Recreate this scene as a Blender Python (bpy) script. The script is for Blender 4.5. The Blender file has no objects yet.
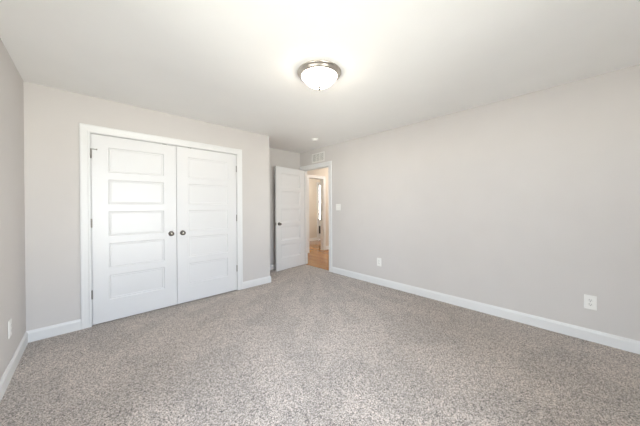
import bpy, bmesh, math
from mathutils import Vector, Matrix
C = bpy.context.scene.collection
S = bpy.context.scene
PI = math.pi

# ------------------------------------------------------------------ room dimensions (metres)
XL, XR = -0.451, 3.369          # left wall, right wall
YR, YC, YA = -0.90, 3.541, 4.223  # rear wall (behind camera), closet wall, alcove back wall
XE = 2.172                      # outside corner of the closet
H = 2.44
CD0, CD1, CDZ = 0.0, 1.601, 2.050      # closet opening
ED0, ED1, EDZ = 3.338, 4.122, 2.050    # entry opening along Y in the right wall
YH = 5.06                       # hall wall opposite
HD0, HD1 = 4.345, 4.880         # doorway in the hall wall (along X)
YF = 6.75                       # end wall of the far room
WT = 0.115
WX0, WX1, WZ0, WZ1 = -0.20, 1.36, 0.30, 2.10   # rear window
WY0, WY1 = 0.00, 1.60           # fill window added to the left wall, beside the camera

# ------------------------------------------------------------------ camera
cam = bpy.data.cameras.new('camera')
cam.sensor_width = 36.0
cam.lens = 243.75 / 640 * 36.0
cam.shift_y = -5.277 / 640
cam.clip_start = 0.03
co = bpy.data.objects.new('camera', cam); C.objects.link(co)
yaw, pitch, roll = math.radians(43.203), math.radians(0.231), math.radians(-0.302)
M = Matrix.Rotation(-yaw, 4, 'Z') @ Matrix.Rotation(PI/2 - pitch, 4, 'X') @ Matrix.Rotation(roll, 4, 'Z')
co.matrix_world = Matrix.Translation((0, 0, 1.257)) @ M
S.camera = co

# ------------------------------------------------------------------ view, world, daylight
S.view_settings.view_transform = 'Standard'
S.view_settings.look = 'None'
S.view_settings.gamma = 1.0
S.view_settings.use_curve_mapping = False
S.view_settings.exposure = 0.24
SKY, GROUND, LAMP, HALL = 15.2, 21.5, 23.0, 50.0   # sky, sunlit ground outside, glass bowl, added hall light

w = bpy.data.worlds.new('daylight'); S.world = w; w.use_nodes = True
nt = w.node_tree; nt.nodes.clear()
wo = nt.nodes.new('ShaderNodeOutputWorld'); tc = nt.nodes.new('ShaderNodeTexCoord'); sx = nt.nodes.new('ShaderNodeSeparateXYZ')
mr = nt.nodes.new('ShaderNodeMapRange'); mr.inputs['From Min'].default_value = -1
nt.links.new(tc.outputs['Generated'], sx.inputs[0]); nt.links.new(sx.outputs['Z'], mr.inputs['Value'])
def ramp(stops):
    r = nt.nodes.new('ShaderNodeValToRGB'); e = r.color_ramp.elements
    e[0].position, e[0].color = stops[0][0], (*stops[0][1], 1)
    e[-1].position, e[-1].color = stops[-1][0], (*stops[-1][1], 1)
    for p, c in stops[1:-1]:
        k = e.new(p); k.color = (*c, 1)
    nt.links.new(mr.outputs[0], r.inputs[0]); return r
def background(stops, strength):
    b = nt.nodes.new('ShaderNodeBackground'); b.inputs['Strength'].default_value = strength
    nt.links.new(ramp(stops).outputs[0], b.inputs['Color']); return b
sky_bg = background([(.50, (.82, .86, .95)), (.56, (.80, .87, 1.0)), (1.0, (.54, .69, 1.0))], SKY)
ground_bg = background([(.0, (.20, .193, .18)), (.27, (.42, .405, .38)), (.42, (.92, .888, .84)), (.5, (1.0, .965, .92))], GROUND)  # darker straight down: shade close to the house put into the ground colour
mix = nt.nodes.new('ShaderNodeMixShader')
nt.links.new(ramp([(.500, (0, 0, 0)), (.512, (1, 1, 1))]).outputs[0], mix.inputs[0])
nt.links.new(ground_bg.outputs[0], mix.inputs[1]); nt.links.new(sky_bg.outputs[0], mix.inputs[2])
nt.links.new(mix.outputs[0], wo.inputs['Surface'])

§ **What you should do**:
Your copy of the data above should match it exactly, except that pictures are left out.

§ **Reply to the exercise**:
Recreate this scene as a Blender Python (bpy) script. The script is for Blender 4.5. The Blender file has no objects yet.
import bpy, bmesh, math
from mathutils import Vector, Matrix
C = bpy.context.scene.collection
S = bpy.context.scene
PI = math.pi

# ------------------------------------------------------------------ room dimensions (metres)
XL, XR = -0.451, 3.369          # left wall, right wall
YR, YC, YA = -0.90, 3.541, 4.223  # rear wall (behind camera), closet wall, alcove back wall
XE = 2.172                      # outside corner of the closet
H = 2.44
CD0, CD1, CDZ = 0.0, 1.601, 2.050      # closet opening
ED0, ED1, EDZ = 3.338, 4.122, 2.050    # entry opening along Y in the right wall
YH = 5.06                       # hall wall opposite
HD0, HD1 = 4.345, 4.880         # doorway in the hall wall (along X)
YF = 6.75                       # end wall of the far room
WT = 0.115
WX0, WX1, WZ0, WZ1 = -0.20, 1.36, 0.30, 2.10   # rear window
WY0, WY1 = 0.00, 1.60           # fill window added to the left wall, beside the camera

# ------------------------------------------------------------------ camera
cam = bpy.data.cameras.new('camera')
cam.sensor_width = 36.0
cam.lens = 243.75 / 640 * 36.0
cam.shift_y = -5.277 / 640
cam.clip_start = 0.03
co = bpy.data.objects.new('camera', cam); C.objects.link(co)
yaw, pitch, roll = math.radians(43.203), math.radians(0.231), math.radians(-0.302)
M = Matrix.Rotation(-yaw, 4, 'Z') @ Matrix.Rotation(PI/2 - pitch, 4, 'X') @ Matrix.Rotation(roll, 4, 'Z')
co.matrix_world = Matrix.Translation((0, 0, 1.257)) @ M
S.camera = co

# ------------------------------------------------------------------ view, world, daylight
S.view_settings.view_transform = 'Standard'
S.view_settings.look = 'None'
S.view_settings.gamma = 1.0
S.view_settings.use_curve_mapping = False
S.view_settings.exposure = 0.24
SKY, GROUND, LAMP, HALL = 15.2, 21.5, 23.0, 50.0   # sky, sunlit ground outside, glass bowl, added hall light

w = bpy.data.worlds.new('daylight'); S.world = w; w.use_nodes = True
nt = w.node_tree; nt.nodes.clear()
wo = nt.nodes.new('ShaderNodeOutputWorld'); tc = nt.nodes.new('ShaderNodeTexCoord'); sx = nt.nodes.new('ShaderNodeSeparateXYZ')
mr = nt.nodes.new('ShaderNodeMapRange'); mr.inputs['From Min'].default_value = -1
nt.links.new(tc.outputs['Generated'], sx.inputs[0]); nt.links.new(sx.outputs['Z'], mr.inputs['Value'])
def ramp(stops):
    r = nt.nodes.new('ShaderNodeValToRGB'); e = r.color_ramp.elements
    e[0].position, e[0].color = stops[0][0], (*stops[0][1], 1)
    e[-1].position, e[-1].color = stops[-1][0], (*stops[-1][1], 1)
    for p, c in stops[1:-1]:
        k = e.new(p); k.color = (*c, 1)
    nt.links.new(mr.outputs[0], r.inputs[0]); return r
def background(stops, strength):
    b = nt.nodes.new('ShaderNodeBackground'); b.inputs['Strength'].default_value = strength
    nt.links.new(ramp(stops).outputs[0], b.inputs['Color']); return b
sky_bg = background([(.50, (.82, .86, .95)), (.56, (.80, .87, 1.0)), (1.0, (.54, .69, 1.0))], SKY)
ground_bg = background([(.0, (.20, .193, .18)), (.27, (.42, .405, .38)), (.42, (.92, .888, .84)), (.5, (1.0, .965, .92))], GROUND)  # darker straight down: shade close to the house put into the ground colour
mix = nt.nodes.new('ShaderNodeMixShader')
nt.links.new(ramp([(.500, (0, 0, 0)), (.512, (1, 1, 1))]).outputs[0], mix.inputs[0])
nt.links.new(ground_bg.outputs[0], mix.inputs[1]); nt.links.new(sky_bg.outputs[0], mix.inputs[2])
nt.links.new(mix.outputs[0], wo.inputs['Surface'])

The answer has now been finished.